STORED ROWS =
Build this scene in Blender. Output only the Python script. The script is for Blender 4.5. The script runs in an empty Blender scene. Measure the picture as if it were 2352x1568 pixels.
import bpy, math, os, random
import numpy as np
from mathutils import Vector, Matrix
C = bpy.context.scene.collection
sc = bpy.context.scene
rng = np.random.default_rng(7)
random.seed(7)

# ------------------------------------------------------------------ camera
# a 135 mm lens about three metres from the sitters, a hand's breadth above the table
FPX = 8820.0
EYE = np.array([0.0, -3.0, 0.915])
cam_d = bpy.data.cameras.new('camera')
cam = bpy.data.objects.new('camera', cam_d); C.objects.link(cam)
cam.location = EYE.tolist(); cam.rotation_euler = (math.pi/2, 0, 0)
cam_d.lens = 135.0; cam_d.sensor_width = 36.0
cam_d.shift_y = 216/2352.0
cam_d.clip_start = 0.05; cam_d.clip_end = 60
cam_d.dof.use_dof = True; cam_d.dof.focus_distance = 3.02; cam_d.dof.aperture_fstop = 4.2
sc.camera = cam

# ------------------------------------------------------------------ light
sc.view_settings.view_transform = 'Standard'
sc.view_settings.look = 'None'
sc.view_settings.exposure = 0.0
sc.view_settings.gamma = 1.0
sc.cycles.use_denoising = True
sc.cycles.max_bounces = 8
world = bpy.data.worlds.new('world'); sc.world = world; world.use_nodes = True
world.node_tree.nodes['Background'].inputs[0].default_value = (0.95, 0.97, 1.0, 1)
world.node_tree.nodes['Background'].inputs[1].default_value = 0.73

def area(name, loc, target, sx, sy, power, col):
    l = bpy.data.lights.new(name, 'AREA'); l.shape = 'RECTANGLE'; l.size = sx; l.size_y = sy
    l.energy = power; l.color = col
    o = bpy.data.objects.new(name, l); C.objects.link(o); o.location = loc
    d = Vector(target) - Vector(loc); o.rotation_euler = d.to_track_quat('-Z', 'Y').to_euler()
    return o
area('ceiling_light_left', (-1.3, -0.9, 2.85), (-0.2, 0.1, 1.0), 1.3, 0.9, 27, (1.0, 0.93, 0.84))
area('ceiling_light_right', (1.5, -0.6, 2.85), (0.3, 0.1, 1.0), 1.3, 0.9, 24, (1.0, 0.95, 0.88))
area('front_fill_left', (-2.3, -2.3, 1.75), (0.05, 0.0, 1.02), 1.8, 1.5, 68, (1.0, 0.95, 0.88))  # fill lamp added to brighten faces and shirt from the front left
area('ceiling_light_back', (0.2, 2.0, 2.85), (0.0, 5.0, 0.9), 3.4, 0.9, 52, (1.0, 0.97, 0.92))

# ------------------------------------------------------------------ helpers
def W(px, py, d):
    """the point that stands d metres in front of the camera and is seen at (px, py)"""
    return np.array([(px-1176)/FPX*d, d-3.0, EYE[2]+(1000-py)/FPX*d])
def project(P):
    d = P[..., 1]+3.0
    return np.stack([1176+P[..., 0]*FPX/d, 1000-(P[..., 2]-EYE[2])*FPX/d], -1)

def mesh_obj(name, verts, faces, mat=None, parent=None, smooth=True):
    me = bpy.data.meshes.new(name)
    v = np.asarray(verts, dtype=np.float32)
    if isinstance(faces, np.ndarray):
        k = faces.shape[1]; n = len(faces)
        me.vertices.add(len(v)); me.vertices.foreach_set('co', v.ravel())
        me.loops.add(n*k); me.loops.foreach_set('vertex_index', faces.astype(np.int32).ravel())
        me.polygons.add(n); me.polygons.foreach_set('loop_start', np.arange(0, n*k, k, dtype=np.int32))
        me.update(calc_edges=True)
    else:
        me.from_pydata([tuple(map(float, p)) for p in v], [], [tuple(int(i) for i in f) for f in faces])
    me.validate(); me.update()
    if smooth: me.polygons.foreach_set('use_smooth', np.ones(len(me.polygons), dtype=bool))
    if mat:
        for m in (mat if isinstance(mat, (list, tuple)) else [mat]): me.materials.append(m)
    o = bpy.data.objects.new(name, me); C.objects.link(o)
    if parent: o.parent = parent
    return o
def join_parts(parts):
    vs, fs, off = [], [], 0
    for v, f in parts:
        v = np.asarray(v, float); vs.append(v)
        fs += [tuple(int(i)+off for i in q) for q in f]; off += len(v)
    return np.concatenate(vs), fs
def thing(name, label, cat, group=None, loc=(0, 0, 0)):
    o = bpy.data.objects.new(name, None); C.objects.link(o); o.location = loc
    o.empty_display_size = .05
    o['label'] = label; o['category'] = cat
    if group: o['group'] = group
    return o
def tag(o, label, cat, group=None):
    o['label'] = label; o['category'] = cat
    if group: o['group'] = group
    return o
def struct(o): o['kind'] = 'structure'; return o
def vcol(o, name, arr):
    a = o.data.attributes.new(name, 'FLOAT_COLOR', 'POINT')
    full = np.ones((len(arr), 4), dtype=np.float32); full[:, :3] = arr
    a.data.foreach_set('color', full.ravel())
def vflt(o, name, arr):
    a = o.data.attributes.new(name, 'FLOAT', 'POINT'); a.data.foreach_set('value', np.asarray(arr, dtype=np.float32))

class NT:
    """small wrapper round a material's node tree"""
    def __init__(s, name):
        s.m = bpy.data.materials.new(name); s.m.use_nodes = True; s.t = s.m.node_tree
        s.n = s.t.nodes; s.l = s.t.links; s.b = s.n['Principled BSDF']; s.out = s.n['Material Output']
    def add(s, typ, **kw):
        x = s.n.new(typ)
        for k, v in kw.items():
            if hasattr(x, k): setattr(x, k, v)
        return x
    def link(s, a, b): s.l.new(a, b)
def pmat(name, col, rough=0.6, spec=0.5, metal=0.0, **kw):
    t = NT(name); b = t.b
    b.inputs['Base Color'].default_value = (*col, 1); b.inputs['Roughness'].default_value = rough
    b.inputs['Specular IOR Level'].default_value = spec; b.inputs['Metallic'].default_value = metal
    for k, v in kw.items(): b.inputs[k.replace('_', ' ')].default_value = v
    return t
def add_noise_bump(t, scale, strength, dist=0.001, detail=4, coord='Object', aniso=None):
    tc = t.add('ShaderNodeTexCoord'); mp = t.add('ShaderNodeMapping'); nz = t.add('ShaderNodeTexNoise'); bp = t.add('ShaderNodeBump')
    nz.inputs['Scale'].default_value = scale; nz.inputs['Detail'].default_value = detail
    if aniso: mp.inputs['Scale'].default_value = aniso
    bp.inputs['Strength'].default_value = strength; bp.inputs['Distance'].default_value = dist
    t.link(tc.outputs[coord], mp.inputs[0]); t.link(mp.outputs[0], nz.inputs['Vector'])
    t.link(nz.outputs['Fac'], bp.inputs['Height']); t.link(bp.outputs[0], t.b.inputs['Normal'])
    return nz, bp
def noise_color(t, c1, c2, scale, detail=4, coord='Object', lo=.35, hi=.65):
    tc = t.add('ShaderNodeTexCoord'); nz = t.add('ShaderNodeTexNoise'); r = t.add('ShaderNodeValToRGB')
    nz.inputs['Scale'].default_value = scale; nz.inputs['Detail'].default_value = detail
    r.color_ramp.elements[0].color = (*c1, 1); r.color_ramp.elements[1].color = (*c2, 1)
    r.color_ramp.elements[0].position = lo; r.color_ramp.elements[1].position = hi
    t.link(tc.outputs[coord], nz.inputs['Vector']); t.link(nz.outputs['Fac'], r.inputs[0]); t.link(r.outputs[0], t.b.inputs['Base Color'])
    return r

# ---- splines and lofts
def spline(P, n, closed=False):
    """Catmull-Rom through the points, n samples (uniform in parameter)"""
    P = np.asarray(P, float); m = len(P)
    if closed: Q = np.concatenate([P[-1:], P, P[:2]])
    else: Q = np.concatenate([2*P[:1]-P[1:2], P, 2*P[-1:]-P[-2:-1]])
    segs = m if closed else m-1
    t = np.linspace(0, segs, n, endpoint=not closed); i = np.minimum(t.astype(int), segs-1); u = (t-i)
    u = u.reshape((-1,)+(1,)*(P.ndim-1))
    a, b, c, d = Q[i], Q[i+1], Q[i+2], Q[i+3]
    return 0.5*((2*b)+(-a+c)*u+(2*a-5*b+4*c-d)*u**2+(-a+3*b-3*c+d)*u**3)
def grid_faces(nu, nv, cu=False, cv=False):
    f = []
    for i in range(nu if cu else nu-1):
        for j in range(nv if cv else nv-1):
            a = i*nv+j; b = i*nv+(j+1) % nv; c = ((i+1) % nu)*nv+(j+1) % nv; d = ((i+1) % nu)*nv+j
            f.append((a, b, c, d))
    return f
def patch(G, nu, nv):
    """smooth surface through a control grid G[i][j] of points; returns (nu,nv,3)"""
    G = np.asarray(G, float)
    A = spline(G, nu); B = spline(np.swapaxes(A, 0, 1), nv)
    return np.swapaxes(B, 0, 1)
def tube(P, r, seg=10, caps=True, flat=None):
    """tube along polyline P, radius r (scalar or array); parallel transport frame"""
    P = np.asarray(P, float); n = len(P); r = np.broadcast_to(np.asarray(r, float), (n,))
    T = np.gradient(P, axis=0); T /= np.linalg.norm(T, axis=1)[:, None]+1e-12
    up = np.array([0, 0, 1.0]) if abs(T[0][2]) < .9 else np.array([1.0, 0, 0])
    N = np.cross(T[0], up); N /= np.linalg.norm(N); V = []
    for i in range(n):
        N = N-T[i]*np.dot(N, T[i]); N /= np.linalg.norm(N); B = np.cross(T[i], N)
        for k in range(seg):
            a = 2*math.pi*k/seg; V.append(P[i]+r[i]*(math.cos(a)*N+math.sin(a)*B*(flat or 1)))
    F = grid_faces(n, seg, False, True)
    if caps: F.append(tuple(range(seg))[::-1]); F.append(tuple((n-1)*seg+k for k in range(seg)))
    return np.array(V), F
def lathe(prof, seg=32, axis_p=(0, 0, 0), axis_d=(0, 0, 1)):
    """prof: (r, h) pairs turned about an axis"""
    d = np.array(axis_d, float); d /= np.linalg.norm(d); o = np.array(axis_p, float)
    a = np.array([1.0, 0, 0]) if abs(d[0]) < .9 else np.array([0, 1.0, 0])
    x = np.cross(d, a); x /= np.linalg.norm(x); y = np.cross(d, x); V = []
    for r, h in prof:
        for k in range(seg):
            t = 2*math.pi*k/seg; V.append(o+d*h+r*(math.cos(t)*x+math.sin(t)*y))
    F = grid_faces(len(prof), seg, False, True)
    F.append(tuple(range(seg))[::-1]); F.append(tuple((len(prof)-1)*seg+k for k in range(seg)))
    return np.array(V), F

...

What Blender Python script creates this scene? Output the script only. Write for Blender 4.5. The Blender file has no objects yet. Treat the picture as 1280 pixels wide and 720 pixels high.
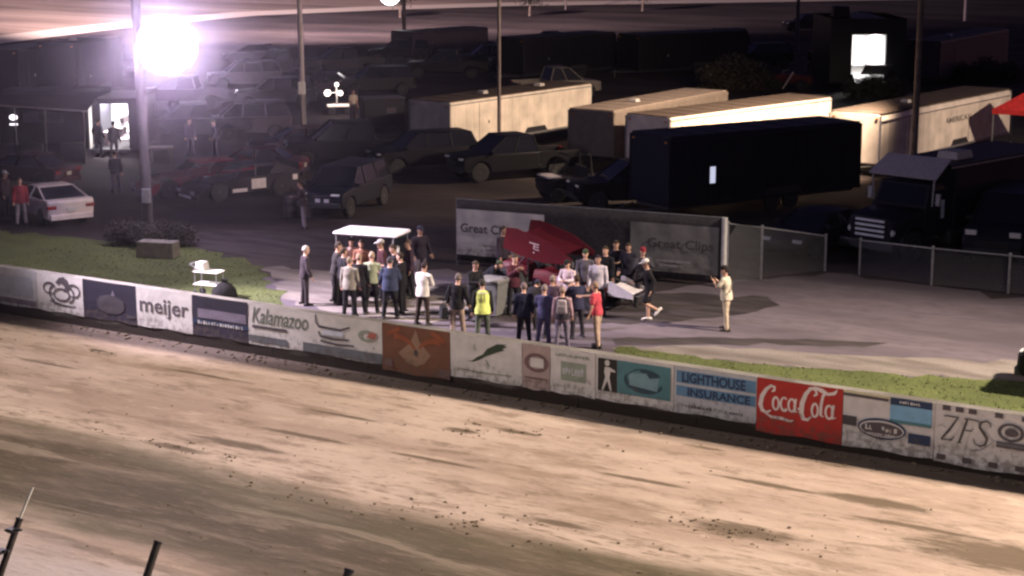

WHAT NEEDS TO BE DONE =
Quote the lines that begin at the line containing "Build this scene" and end at the line containing "sc.camera = cam", keeping both of those lines.

THE SOLUTION =
Build this scene in Blender. Output only the Python script. The script is for Blender 4.5. The script runs in an empty Blender scene. Measure the picture as if it were 2352x1568 pixels.
import bpy, math, os, random
import numpy as np
from mathutils import Vector, Matrix
C = bpy.context.scene.collection
sc = bpy.context.scene
rng = np.random.default_rng(7)
random.seed(7)

# ------------------------------------------------------------------ camera
# a 135 mm lens about three metres from the sitters, a hand's breadth above the table
FPX = 8820.0
EYE = np.array([0.0, -3.0, 0.915])
cam_d = bpy.data.cameras.new('camera')
cam = bpy.data.objects.new('camera', cam_d); C.objects.link(cam)
cam.location = EYE.tolist(); cam.rotation_euler = (math.pi/2, 0, 0)
cam_d.lens = 135.0; cam_d.sensor_width = 36.0
cam_d.shift_y = 216/2352.0
cam_d.clip_start = 0.05; cam_d.clip_end = 60
cam_d.dof.use_dof = True; cam_d.dof.focus_distance = 3.02; cam_d.dof.aperture_fstop = 4.2
sc.camera = cam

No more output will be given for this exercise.